Radioactive Animals And Plants – I did not know how widespread they are

I am so used to thinking about radiation as dangerous and creepy, that this article comletely caught me off guard. How about you?

http://www.atlasobscura.com/articles/how-radioactive-animals-become-tools-pests-and-political-statements

How Radioactive Animals Become Tools, Pests and Political Statements

Far from Chernobyl, turtles, rabbits and cows make nuclear cleanups an educational mess.

In the late 1970s, a worker at South Carolina’s Savannah River Site nuclear reservation peered into a seepage basin and spotted a small, out-of-place turtle. Scooping it out of the nuclear waste, the worker toted his new charge to a nearby ecology lab, where he figured they’d know what to do with it.

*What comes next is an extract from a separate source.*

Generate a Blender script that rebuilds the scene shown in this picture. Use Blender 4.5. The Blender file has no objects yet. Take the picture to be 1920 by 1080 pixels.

As he walked in the lab door, a radioactivity counter began beeping. The lab technician tested the mud on the worker’s shoes, figuring he’d tracked in some of the site’s contaminated muck. When the shoes came up clear, the confused technician tested further. After a few more swipes, the culprit emerged: It was the turtle.

Though this was the first radioactive turtle found at the Savannah River Site, it was far from an anomaly—there or elsewhere. Across the world, such creatures scurry, swim and fly among us. Unlike popular representations might lead us believe, most of them lack grotesque deformities, special abilities, or weird proclivities for pizza. Instead, like that turtle, many of them are totally healthy and happy—living relatively normal lives and, unless we try to eat them, posing little direct threat to humans.